Neml Sûresi 64. Ayet

اَمَّنْ يَبْدَؤُا الْخَلْقَ ثُمَّ يُع۪يدُهُ وَمَنْ يَرْزُقُكُمْ مِنَ السَّمَٓاءِ وَالْاَرْضِۜ ءَاِلٰهٌ مَعَ اللّٰهِۜ قُلْ هَاتُوا بُرْهَانَكُمْ اِنْ كُنْتُمْ صَادِق۪ينَ  ...

Yoksa, başlangıçta yaratmayı yapan, sonra onu tekrarlayan ve sizi gökten ve yerden rızıklandıran mı? Allah ile birlikte başka bir ilâh mı var!? De ki, “Eğer doğru söyleyenler iseniz kesin delilinizi getirin.”
 
Sıra Kelime Anlamı Kökü
1 أَمَّنْ yahut kimdir?
2 يَبْدَأُ başlayan ب د ا
3 الْخَلْقَ yaratmağa خ ل ق
4 ثُمَّ sonra
5 يُعِيدُهُ onu iade eden ع و د
6 وَمَنْ ve kimdir?
7 يَرْزُقُكُمْ sizi rızıklandıran ر ز ق
8 مِنَ -ten
9 السَّمَاءِ gök- س م و
10 وَالْأَرْضِ ve yerden ا ر ض
11 أَإِلَٰهٌ tanrı mı var? ا ل ه
12 مَعَ ile beraber
13 اللَّهِ Allah
14 قُلْ de ki ق و ل
15 هَاتُوا getirin ه ا ت
16 بُرْهَانَكُمْ delilinizi ب ر ه ن
17 إِنْ eğer
18 كُنْتُمْ iseniz ك و ن
19 صَادِقِينَ doğrular(dan) ص د ق
 

Diğerleri yanında varlığın, oluşun ve hayatın başlaması, devam et­mesi ve yaratılışın yenilenmesi de Allah’ın varlığını ve birliğini gösteren delillerdendir (yaratılış hakkında bilgi için bk.
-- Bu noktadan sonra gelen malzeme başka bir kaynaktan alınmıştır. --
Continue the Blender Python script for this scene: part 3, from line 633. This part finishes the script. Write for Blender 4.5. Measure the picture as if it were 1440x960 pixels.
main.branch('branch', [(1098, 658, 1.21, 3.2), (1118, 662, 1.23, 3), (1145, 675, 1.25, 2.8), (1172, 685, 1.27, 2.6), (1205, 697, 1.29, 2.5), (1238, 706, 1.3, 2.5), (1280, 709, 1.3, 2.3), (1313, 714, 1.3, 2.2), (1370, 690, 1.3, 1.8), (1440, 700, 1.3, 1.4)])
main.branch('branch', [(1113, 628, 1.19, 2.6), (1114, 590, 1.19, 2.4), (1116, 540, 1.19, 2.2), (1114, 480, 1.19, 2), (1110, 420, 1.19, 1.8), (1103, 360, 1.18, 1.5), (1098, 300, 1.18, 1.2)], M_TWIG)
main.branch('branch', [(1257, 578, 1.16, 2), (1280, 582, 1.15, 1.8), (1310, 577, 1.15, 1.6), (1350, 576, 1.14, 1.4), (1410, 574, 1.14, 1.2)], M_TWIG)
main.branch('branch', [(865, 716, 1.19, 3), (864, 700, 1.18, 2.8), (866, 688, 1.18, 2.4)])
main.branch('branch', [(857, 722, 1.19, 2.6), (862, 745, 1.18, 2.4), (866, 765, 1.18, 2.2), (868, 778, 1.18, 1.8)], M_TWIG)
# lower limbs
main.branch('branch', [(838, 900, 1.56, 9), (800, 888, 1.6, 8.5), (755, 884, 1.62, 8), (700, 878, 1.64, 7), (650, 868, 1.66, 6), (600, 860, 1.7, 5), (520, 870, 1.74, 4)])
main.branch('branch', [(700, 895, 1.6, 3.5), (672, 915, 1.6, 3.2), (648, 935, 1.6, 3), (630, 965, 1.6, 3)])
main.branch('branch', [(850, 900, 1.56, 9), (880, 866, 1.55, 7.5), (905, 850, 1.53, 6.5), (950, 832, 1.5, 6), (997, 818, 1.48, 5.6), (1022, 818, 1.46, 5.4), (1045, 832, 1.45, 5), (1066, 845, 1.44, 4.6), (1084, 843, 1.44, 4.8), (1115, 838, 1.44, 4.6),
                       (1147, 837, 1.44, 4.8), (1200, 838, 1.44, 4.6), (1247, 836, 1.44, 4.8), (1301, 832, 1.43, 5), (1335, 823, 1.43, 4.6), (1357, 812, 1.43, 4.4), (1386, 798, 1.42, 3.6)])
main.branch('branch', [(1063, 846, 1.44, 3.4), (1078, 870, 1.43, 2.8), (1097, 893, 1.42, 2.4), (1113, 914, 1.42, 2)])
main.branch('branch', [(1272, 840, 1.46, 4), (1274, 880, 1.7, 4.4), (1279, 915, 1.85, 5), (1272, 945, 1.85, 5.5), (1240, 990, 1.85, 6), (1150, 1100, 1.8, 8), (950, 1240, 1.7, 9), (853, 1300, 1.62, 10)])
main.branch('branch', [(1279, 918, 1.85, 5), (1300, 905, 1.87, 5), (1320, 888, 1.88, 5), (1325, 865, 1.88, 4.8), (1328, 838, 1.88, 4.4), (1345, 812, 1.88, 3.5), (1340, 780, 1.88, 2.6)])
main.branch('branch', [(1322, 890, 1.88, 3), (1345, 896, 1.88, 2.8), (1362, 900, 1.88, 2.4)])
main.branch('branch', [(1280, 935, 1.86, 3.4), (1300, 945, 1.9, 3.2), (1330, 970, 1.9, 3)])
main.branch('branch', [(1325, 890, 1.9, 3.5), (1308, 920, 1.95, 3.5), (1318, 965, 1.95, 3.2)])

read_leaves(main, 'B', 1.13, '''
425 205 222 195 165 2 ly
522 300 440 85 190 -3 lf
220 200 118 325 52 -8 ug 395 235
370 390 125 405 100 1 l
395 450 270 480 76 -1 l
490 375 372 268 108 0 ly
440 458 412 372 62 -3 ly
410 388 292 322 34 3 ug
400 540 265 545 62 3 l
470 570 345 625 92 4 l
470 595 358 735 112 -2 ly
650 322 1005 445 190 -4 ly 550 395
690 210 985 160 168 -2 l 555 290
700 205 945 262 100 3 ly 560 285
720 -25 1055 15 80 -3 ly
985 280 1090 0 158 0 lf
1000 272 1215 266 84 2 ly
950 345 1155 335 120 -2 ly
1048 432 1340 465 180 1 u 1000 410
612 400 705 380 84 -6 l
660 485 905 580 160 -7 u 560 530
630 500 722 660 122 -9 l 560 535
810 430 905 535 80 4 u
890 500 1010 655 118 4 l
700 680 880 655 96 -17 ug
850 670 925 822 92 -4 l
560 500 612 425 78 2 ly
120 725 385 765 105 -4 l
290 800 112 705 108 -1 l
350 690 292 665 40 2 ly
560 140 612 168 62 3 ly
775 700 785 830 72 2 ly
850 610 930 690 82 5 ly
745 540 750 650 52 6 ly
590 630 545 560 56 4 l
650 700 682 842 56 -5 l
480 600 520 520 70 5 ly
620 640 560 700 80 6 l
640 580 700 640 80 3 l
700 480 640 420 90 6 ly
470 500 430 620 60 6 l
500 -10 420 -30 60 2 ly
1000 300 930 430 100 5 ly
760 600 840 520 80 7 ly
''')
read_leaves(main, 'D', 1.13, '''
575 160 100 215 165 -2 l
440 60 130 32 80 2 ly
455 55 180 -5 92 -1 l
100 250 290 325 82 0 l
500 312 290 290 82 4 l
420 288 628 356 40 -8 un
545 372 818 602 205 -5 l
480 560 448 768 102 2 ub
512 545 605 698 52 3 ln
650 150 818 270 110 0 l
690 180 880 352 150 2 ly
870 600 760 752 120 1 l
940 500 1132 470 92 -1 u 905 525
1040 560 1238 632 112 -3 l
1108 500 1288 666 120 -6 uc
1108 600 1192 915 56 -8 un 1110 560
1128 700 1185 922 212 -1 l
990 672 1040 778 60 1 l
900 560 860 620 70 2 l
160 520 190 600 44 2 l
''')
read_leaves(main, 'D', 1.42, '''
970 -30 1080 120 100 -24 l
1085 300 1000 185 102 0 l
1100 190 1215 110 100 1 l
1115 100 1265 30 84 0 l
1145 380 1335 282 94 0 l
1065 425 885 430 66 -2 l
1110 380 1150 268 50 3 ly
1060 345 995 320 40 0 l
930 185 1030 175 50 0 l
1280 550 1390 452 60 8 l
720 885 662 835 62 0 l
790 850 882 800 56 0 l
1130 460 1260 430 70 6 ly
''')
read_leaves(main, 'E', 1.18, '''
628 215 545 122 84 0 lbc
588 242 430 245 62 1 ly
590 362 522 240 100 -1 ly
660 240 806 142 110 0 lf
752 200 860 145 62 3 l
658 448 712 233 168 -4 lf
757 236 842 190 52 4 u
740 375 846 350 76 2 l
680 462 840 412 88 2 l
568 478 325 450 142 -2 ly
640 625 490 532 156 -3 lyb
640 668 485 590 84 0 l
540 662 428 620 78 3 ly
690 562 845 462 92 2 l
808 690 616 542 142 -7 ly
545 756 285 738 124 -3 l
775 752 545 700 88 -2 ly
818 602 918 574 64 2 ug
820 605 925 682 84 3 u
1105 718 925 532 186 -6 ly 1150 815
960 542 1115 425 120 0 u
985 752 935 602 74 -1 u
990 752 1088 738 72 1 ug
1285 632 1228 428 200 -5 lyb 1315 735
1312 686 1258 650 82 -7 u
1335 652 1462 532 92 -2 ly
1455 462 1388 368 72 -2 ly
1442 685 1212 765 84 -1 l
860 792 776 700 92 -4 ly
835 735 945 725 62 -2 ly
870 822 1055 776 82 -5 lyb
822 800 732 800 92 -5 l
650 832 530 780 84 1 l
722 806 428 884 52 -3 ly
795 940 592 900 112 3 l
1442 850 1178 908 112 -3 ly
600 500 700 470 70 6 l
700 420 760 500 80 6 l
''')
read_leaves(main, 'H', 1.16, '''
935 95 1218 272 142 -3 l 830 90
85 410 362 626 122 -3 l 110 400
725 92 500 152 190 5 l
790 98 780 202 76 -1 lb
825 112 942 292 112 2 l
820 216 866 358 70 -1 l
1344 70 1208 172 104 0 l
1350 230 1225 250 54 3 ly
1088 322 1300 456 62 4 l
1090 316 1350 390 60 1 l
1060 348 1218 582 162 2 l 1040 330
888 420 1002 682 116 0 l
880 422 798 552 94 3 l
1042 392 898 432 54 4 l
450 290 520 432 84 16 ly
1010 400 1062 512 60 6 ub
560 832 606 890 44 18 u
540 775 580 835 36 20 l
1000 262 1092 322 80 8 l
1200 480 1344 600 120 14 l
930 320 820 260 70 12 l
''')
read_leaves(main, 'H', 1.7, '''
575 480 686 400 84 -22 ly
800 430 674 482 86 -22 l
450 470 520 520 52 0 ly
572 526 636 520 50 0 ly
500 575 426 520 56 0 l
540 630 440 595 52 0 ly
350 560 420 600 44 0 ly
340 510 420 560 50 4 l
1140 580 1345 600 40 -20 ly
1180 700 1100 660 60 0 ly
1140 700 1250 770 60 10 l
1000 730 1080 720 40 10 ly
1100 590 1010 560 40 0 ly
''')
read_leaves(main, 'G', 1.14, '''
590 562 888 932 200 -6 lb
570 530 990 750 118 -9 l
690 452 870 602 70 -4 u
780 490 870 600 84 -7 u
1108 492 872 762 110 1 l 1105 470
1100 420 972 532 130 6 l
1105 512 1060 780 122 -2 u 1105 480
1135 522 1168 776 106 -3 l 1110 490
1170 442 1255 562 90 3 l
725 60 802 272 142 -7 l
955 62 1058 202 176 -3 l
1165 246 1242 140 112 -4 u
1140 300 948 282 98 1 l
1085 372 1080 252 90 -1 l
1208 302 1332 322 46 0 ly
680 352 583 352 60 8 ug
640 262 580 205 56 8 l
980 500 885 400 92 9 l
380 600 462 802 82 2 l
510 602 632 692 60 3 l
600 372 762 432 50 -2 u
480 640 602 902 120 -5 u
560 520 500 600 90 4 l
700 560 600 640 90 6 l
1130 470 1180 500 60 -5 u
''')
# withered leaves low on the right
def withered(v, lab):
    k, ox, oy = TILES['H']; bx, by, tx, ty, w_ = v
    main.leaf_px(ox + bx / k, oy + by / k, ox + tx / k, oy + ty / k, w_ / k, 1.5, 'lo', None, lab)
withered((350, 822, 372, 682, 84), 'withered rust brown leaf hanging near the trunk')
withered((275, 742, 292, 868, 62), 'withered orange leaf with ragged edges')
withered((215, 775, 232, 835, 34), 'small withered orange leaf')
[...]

Yûnus 10/4, 34; Ankebût 29/19). Müşrikler, evrenin Allah tarafından yoktan yaratılıp yönetildiğine, Allah’ın gökten yağmur yağdırıp onunla yeryüzüne hayat verdiğine ve buradan canlıları rızıklandırdığına inanıyor (bk. Ankebût 29/61-63; Zümer 39/38) fakat öldükten sonra dirilmeye inanmıyorlardı. Kendisini Allah’ın yaratmış olduğunu itiraf eden insan, bir soru yöneltilerek düşünmeye sevkedilmekte ve öldükten sonra yeniden diriltilebileceğine de iman etmeye çağrılmaktadır.

“Kesin delil” diye çevirdiğimiz burhân kelimesi “akıl, işaret ve alâmet” anlamlarına da gelir. Burada Allah’a ortak koşanların bu iddialarının doğruluğunu ispatlayacak kesin delil getirmeleri istendiği için bu şekilde tercüme edilmiştir (burhân hakkında bilgi için bk. en-Nisâ 4/174).

 

Kur'an Yolu Tefsiri Cilt: 4 Sayfa: 202
 

اَمَّنْ يَبْدَؤُا الْخَلْقَ ثُمَّ يُع۪يدُهُ وَمَنْ يَرْزُقُكُمْ مِنَ السَّمَٓاءِ وَالْاَرْضِۜ

 

 

اَمْ  munkatıadır. بل  ve hemze manasındadır.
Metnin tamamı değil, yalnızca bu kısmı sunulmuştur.